## [Requirement]
Set down only the lines running from the one with "Recreate this scene" to the one with "COL = SC.collection", both lines included, exactly as they stand, please.

## [Stored rows]
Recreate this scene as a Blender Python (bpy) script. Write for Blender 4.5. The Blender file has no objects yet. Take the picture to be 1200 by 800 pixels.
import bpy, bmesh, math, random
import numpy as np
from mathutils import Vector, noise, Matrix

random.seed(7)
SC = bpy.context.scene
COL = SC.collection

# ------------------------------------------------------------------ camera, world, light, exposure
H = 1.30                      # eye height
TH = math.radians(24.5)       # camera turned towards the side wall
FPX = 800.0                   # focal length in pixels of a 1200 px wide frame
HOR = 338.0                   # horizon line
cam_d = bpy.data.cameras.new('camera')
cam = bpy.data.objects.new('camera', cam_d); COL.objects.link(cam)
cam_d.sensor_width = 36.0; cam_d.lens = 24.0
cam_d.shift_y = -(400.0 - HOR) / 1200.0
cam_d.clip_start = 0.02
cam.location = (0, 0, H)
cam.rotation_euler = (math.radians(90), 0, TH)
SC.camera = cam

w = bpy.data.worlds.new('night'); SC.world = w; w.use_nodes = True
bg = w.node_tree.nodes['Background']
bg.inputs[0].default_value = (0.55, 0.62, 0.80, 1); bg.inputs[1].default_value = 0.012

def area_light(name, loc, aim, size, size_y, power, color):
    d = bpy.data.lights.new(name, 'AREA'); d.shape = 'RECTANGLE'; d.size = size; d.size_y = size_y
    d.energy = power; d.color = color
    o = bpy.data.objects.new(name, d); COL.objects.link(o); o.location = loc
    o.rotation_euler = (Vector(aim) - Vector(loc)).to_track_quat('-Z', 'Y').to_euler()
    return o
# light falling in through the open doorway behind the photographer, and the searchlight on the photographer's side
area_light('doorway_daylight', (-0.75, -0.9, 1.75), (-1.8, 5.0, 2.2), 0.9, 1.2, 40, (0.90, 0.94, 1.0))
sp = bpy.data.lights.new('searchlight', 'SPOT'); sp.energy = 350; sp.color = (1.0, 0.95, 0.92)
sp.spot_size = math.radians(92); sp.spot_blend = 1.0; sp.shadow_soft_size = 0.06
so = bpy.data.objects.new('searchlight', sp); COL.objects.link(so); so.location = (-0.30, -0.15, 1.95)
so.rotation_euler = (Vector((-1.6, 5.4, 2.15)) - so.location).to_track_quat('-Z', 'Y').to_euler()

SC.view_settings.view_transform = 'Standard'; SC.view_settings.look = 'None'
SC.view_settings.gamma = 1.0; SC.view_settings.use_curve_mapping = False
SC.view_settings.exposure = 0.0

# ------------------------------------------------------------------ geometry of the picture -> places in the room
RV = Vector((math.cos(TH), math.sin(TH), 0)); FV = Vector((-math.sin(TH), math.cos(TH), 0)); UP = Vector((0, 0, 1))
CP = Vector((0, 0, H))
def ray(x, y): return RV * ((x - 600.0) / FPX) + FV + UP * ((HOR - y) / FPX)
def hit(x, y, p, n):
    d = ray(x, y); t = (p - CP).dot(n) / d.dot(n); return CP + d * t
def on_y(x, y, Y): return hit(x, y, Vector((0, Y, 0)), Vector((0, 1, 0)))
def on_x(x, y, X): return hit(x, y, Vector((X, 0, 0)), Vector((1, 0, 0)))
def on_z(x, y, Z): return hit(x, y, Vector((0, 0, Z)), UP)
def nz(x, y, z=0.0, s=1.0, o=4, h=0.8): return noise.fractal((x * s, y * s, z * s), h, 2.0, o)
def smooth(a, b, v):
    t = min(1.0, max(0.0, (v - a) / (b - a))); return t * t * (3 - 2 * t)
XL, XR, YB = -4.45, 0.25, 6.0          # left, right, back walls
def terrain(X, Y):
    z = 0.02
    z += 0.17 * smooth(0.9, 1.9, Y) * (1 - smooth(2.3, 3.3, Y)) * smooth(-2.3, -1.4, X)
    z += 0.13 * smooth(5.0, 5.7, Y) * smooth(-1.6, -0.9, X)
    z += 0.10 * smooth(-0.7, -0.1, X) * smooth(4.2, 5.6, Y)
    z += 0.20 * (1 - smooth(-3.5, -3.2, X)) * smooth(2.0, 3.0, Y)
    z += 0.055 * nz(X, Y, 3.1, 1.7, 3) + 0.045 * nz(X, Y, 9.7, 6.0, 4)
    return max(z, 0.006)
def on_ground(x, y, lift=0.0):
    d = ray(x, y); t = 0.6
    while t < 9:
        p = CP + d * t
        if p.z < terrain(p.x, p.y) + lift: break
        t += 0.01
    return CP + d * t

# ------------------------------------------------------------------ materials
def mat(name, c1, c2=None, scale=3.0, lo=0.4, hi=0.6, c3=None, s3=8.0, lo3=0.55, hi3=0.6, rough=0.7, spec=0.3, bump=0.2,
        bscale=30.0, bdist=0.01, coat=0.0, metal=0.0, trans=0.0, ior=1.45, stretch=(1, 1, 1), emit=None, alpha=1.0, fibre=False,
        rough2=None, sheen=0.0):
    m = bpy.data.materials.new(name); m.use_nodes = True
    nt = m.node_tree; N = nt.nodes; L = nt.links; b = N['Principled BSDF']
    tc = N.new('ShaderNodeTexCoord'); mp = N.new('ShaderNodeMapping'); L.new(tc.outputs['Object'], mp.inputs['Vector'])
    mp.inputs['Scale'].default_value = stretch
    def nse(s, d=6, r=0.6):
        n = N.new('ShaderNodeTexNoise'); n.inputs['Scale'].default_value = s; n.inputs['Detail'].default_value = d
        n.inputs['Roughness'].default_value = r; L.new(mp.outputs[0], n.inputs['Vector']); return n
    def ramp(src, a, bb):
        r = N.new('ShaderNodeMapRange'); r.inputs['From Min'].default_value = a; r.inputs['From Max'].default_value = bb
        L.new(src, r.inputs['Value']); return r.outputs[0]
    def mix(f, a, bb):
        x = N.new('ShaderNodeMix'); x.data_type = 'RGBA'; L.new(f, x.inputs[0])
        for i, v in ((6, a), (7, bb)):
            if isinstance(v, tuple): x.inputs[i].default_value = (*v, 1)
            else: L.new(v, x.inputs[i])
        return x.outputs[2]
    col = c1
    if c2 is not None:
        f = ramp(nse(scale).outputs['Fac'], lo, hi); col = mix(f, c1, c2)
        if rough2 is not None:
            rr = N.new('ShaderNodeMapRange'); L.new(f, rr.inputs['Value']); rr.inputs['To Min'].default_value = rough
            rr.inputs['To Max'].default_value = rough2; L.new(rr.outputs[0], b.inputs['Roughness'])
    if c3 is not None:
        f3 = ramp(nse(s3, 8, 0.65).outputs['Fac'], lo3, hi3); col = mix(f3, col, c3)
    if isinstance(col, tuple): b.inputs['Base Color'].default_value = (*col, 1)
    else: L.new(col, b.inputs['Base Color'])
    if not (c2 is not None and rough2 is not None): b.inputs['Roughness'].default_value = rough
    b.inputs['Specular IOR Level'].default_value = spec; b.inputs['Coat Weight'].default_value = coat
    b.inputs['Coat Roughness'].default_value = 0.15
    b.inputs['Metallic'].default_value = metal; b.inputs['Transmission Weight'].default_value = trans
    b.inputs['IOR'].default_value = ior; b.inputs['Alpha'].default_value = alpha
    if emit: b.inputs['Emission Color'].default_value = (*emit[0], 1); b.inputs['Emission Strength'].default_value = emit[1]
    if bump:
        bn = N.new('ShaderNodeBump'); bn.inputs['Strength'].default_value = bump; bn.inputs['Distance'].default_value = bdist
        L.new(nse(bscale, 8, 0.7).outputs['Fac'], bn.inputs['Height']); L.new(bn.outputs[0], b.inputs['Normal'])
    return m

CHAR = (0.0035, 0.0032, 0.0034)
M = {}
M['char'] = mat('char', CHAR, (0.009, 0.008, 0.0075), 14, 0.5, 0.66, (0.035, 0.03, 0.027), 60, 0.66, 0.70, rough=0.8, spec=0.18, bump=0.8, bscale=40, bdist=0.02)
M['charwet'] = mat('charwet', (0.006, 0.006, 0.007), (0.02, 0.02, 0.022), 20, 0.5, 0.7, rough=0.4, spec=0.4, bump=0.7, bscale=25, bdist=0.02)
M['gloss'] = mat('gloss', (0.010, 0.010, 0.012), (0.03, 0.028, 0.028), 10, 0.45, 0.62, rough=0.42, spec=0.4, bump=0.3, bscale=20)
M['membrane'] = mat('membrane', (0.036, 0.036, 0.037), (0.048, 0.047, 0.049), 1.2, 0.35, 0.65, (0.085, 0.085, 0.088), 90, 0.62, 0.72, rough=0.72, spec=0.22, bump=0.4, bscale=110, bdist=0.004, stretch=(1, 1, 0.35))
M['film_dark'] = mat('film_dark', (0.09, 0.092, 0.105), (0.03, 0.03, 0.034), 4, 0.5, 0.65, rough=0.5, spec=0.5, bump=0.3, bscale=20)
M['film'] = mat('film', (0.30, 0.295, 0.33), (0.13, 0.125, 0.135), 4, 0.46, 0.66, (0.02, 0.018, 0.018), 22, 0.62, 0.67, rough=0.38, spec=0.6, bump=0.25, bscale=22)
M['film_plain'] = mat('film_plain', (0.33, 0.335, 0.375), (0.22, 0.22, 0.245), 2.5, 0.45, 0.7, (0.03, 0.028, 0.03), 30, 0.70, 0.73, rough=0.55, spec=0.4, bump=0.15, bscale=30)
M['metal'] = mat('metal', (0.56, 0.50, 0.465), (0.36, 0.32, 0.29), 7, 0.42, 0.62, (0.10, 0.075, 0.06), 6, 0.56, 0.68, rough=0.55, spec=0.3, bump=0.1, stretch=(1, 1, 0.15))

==

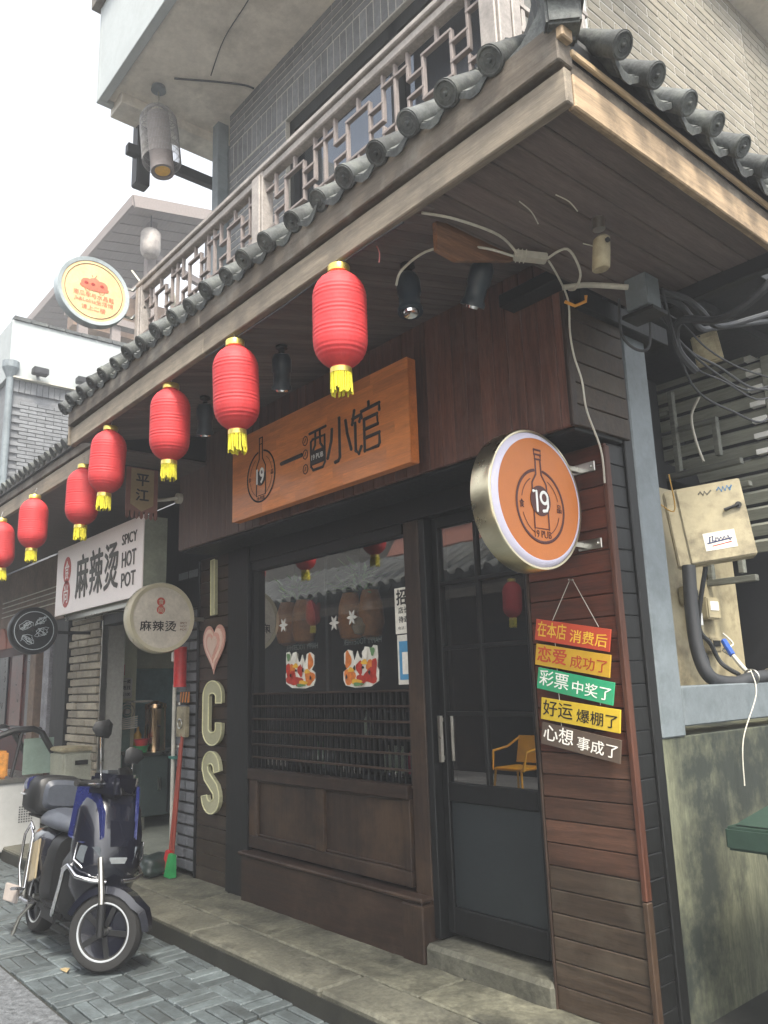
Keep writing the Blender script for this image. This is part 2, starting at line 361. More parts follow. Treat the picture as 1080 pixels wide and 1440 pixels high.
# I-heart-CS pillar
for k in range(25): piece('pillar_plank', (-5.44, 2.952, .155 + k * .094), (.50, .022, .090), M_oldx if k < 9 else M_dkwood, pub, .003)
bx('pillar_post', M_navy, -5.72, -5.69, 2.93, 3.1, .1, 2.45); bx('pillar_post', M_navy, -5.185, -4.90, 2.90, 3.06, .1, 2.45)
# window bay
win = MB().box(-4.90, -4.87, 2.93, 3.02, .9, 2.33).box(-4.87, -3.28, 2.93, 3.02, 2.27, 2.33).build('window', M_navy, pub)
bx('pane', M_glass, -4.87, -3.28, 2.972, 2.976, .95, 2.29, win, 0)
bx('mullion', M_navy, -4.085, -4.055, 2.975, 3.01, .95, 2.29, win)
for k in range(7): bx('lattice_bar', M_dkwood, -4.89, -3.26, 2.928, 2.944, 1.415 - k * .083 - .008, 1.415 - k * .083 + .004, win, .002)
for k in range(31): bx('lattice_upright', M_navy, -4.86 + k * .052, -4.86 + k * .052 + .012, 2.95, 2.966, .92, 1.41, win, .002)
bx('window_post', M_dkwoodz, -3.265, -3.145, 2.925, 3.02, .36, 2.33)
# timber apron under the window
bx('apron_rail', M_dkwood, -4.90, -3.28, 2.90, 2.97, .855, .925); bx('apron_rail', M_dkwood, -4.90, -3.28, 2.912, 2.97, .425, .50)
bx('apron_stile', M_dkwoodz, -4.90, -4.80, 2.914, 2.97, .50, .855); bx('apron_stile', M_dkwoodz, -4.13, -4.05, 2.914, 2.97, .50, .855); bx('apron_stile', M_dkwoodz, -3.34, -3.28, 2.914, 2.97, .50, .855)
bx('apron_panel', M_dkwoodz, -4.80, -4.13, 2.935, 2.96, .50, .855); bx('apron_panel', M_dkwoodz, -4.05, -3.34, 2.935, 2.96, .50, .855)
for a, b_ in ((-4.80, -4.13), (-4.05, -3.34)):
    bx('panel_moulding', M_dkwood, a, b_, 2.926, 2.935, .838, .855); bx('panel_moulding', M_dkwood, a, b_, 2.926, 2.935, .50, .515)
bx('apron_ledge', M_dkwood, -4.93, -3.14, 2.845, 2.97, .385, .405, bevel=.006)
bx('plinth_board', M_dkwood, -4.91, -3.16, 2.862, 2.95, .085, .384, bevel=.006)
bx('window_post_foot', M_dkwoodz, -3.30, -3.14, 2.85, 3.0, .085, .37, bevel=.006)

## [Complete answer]
Recreate this scene as a Blender Python (bpy) script. Write for Blender 4.5. The Blender file has no objects yet. Take the picture to be 1200 by 800 pixels.
import bpy, bmesh, math, random
import numpy as np
from mathutils import Vector, noise, Matrix

random.seed(7)
SC = bpy.context.scene
COL = SC.collection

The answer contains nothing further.